--- DATASET EXCERPTS ---
——

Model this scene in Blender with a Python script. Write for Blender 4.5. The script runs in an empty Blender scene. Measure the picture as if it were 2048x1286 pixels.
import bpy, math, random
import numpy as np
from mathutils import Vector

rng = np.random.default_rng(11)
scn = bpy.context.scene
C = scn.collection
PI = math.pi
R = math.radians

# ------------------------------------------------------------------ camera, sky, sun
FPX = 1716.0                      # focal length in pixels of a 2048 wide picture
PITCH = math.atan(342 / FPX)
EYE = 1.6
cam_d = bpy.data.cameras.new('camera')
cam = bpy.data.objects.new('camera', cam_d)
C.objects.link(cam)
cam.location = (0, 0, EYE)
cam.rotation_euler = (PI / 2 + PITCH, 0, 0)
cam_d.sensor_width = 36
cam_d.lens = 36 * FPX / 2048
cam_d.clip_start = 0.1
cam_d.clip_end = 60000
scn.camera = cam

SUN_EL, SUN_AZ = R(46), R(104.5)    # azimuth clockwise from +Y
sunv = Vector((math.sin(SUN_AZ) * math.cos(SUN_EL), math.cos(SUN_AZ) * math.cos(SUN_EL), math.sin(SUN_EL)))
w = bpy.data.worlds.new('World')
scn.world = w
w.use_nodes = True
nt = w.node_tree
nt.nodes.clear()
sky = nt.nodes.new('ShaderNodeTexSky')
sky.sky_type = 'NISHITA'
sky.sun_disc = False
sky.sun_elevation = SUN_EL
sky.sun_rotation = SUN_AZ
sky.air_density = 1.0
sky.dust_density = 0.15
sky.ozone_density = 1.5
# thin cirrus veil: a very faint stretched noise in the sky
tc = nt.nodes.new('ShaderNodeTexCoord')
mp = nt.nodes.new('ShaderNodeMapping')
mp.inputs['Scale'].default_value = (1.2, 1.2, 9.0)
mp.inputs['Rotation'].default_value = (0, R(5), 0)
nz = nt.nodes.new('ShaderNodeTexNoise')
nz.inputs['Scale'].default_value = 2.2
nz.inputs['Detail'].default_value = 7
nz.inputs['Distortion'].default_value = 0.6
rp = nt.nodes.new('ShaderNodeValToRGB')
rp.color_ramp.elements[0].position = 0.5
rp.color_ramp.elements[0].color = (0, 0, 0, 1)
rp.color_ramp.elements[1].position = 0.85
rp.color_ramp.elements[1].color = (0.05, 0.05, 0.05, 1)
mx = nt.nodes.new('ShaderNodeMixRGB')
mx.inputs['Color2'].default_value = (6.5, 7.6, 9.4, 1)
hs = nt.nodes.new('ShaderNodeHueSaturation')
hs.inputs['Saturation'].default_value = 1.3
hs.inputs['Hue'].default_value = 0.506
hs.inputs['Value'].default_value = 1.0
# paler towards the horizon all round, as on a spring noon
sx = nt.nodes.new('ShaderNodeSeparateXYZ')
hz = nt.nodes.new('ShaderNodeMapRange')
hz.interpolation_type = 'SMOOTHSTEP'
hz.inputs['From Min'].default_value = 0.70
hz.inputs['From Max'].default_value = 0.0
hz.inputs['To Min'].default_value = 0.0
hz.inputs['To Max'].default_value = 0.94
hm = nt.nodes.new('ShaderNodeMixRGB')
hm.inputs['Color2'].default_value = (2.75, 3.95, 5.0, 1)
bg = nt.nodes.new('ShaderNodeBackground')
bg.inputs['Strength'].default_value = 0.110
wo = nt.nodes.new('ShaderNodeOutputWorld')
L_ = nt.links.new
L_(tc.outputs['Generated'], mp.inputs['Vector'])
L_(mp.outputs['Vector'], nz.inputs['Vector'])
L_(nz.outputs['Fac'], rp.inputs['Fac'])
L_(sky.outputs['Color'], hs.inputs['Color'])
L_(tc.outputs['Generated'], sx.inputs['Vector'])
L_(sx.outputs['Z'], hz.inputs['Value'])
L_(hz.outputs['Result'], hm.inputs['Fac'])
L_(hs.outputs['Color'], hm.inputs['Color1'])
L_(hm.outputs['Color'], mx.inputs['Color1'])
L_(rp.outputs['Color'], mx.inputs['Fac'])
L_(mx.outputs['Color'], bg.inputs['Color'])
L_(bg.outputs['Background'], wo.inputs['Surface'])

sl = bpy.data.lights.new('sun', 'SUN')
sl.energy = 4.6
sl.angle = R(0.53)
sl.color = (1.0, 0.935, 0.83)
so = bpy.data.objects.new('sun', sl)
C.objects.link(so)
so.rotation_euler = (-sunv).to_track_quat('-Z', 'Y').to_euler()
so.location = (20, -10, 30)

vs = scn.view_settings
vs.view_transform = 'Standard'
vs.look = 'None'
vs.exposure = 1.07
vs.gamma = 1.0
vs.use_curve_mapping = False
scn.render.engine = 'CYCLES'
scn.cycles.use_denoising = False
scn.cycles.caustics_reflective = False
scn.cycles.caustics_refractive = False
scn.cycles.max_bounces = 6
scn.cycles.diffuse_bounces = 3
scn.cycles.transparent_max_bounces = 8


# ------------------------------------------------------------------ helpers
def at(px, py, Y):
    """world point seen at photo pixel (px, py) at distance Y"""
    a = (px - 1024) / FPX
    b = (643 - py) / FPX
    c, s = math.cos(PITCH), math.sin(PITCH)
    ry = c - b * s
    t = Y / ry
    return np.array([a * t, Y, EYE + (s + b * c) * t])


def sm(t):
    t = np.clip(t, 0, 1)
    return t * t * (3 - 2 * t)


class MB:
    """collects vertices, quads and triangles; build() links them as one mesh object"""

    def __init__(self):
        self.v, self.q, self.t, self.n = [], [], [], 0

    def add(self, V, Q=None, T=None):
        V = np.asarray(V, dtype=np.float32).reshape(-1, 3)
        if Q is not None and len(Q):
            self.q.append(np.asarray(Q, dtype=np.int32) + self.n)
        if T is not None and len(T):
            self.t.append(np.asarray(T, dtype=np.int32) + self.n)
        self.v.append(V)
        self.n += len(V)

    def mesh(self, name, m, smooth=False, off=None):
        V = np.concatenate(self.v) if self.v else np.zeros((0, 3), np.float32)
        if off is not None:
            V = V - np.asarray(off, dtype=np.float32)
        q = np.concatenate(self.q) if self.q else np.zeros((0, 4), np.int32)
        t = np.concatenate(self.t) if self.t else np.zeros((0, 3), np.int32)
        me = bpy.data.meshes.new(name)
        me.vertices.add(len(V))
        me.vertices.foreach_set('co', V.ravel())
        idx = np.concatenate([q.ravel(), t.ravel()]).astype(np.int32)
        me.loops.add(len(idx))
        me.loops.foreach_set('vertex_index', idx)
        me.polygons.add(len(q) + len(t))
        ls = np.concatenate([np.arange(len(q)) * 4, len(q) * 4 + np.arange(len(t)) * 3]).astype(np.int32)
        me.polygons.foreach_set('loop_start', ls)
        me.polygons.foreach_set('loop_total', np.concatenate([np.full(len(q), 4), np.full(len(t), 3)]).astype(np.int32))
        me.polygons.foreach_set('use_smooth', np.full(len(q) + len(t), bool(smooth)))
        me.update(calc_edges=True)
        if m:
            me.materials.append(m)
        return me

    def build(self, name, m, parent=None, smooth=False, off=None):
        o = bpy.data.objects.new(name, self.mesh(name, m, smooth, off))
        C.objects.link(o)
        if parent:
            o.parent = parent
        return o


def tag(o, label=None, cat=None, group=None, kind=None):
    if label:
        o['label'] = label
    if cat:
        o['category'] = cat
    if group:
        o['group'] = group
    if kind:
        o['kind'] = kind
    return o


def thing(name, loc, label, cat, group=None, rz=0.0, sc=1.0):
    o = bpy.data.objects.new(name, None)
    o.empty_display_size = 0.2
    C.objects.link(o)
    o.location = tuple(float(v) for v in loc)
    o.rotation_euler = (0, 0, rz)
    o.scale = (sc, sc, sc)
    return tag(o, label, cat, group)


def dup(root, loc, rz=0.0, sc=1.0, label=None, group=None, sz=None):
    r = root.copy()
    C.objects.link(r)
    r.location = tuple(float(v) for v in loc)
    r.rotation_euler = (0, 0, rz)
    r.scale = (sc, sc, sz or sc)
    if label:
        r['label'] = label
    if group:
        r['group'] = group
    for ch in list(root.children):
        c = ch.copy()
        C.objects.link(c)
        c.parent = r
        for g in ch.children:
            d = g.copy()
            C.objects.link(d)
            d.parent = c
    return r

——

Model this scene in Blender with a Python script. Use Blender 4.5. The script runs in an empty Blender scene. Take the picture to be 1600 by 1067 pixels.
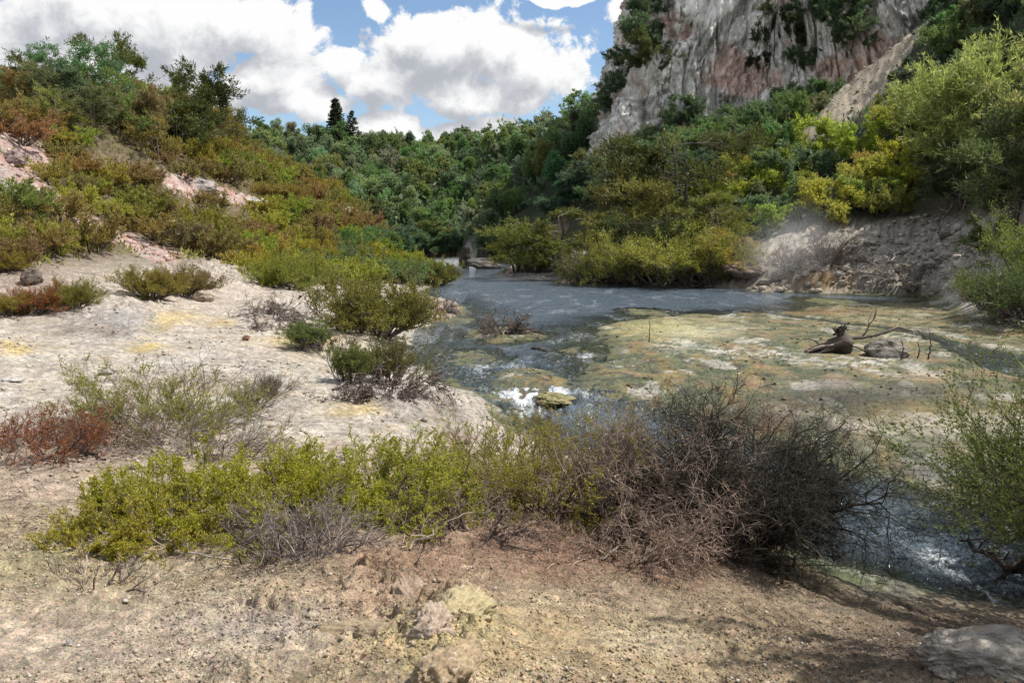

——

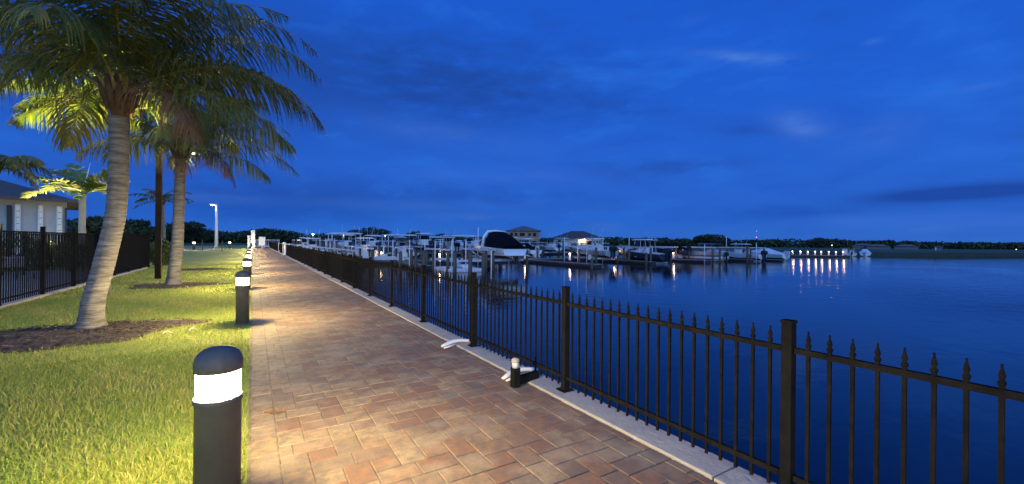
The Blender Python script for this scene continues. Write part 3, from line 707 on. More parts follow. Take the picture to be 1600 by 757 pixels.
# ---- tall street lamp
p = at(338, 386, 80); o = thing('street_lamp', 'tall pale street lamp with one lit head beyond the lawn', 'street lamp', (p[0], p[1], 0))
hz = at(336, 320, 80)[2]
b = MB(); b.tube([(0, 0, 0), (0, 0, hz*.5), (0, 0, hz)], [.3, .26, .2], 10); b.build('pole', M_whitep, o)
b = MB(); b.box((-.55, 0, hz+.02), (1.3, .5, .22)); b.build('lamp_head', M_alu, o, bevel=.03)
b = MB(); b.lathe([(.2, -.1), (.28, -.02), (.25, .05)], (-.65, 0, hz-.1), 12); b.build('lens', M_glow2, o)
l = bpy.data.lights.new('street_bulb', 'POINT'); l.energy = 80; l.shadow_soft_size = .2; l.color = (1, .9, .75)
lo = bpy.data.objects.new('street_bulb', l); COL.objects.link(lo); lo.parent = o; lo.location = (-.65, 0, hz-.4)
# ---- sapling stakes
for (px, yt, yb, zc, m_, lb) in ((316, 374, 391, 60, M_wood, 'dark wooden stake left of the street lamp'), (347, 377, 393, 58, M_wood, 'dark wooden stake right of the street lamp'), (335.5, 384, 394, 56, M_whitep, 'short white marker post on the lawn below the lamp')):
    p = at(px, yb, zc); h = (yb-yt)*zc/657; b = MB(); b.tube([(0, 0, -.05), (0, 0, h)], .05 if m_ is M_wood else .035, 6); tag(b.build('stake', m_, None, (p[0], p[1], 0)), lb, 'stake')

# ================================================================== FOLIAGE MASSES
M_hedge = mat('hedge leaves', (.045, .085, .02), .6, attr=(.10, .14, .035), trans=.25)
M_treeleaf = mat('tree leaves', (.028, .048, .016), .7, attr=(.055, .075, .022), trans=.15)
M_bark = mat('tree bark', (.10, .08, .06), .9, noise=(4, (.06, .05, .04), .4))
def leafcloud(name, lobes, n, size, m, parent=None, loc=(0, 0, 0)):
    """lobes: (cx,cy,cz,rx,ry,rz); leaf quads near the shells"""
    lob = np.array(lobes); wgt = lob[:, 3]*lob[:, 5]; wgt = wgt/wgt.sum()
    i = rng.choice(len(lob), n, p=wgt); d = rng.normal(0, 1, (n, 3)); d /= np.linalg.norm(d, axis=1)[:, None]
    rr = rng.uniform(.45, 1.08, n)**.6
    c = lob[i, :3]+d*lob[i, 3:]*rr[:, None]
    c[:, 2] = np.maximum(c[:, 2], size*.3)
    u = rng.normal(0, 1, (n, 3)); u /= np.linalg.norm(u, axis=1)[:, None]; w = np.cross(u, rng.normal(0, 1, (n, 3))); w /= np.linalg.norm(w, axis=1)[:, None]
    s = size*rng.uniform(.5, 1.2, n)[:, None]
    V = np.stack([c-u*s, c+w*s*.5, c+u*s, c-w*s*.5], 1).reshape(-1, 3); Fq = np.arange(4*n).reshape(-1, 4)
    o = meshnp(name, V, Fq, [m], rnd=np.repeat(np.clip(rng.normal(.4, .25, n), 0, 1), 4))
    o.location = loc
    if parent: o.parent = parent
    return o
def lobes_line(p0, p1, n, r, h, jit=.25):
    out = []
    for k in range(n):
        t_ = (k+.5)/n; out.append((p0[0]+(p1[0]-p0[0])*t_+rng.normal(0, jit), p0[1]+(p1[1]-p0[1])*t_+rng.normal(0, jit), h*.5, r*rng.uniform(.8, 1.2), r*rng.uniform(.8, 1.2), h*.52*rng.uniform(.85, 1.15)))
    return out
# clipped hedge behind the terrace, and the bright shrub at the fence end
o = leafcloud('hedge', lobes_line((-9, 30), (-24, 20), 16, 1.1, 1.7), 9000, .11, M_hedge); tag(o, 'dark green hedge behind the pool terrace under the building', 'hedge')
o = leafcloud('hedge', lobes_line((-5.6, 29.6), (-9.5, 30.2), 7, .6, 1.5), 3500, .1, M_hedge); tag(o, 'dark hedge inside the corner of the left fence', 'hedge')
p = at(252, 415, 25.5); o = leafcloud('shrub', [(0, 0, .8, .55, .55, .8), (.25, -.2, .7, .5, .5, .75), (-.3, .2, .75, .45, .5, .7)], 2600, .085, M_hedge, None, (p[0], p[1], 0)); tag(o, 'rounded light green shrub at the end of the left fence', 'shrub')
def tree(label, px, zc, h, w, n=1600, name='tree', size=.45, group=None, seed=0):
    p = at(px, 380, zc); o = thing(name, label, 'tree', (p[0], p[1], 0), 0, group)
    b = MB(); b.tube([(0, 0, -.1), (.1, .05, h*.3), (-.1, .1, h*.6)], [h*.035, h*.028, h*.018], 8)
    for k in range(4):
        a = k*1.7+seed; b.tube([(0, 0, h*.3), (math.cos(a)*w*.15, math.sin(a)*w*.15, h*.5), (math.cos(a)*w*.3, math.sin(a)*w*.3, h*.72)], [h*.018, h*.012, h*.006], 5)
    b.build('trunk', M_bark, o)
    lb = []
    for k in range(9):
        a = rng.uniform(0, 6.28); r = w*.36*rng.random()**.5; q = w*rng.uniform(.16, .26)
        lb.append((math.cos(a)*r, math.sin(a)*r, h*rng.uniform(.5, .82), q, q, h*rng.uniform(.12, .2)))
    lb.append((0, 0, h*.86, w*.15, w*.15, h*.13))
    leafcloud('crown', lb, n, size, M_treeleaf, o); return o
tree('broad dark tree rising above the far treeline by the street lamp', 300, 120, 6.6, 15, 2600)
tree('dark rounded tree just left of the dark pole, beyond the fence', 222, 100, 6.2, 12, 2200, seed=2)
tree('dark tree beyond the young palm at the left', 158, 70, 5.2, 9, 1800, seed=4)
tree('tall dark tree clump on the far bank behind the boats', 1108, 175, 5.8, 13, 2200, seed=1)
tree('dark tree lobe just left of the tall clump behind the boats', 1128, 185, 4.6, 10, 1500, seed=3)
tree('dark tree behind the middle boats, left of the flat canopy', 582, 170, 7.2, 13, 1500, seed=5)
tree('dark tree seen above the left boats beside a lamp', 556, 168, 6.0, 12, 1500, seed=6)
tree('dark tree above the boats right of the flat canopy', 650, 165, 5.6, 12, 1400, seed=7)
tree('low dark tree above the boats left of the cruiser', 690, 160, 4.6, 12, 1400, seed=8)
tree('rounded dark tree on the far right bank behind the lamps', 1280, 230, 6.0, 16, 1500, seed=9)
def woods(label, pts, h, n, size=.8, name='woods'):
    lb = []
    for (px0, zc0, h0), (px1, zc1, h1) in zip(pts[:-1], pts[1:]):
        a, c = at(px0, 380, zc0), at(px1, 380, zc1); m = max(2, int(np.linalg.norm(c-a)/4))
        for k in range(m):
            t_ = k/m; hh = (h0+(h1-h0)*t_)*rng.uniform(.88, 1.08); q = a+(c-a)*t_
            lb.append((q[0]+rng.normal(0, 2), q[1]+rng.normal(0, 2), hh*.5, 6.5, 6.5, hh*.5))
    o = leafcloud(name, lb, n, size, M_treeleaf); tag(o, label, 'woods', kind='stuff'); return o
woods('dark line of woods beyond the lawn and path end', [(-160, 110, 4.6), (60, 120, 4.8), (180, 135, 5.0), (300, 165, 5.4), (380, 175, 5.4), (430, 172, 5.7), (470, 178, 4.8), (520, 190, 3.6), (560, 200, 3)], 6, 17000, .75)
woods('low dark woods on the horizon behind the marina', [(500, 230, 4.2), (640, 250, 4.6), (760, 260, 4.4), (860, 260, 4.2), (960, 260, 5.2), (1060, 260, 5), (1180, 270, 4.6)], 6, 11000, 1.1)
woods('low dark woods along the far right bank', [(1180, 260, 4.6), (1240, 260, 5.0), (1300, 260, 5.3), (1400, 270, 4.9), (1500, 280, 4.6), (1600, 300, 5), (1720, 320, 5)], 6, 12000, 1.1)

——

--- TASK DETAILS ---
Reproduce, exactly as written, the stretch of lines whose first line is the one with "Model this scene in Blender with a Python script. Write" and whose last line is the one with "scn.camera = cam".

--- WRITTEN RESPONSE ---
Model this scene in Blender with a Python script. Write for Blender 4.5. The script runs in an empty Blender scene. Measure the picture as if it were 2048x1286 pixels.
import bpy, math, random
import numpy as np
from mathutils import Vector

rng = np.random.default_rng(11)
scn = bpy.context.scene
C = scn.collection
PI = math.pi
R = math.radians

# ------------------------------------------------------------------ camera, sky, sun
FPX = 1716.0                      # focal length in pixels of a 2048 wide picture
PITCH = math.atan(342 / FPX)
EYE = 1.6
cam_d = bpy.data.cameras.new('camera')
cam = bpy.data.objects.new('camera', cam_d)
C.objects.link(cam)
cam.location = (0, 0, EYE)
cam.rotation_euler = (PI / 2 + PITCH, 0, 0)
cam_d.sensor_width = 36
cam_d.lens = 36 * FPX / 2048
cam_d.clip_start = 0.1
cam_d.clip_end = 60000
scn.camera = cam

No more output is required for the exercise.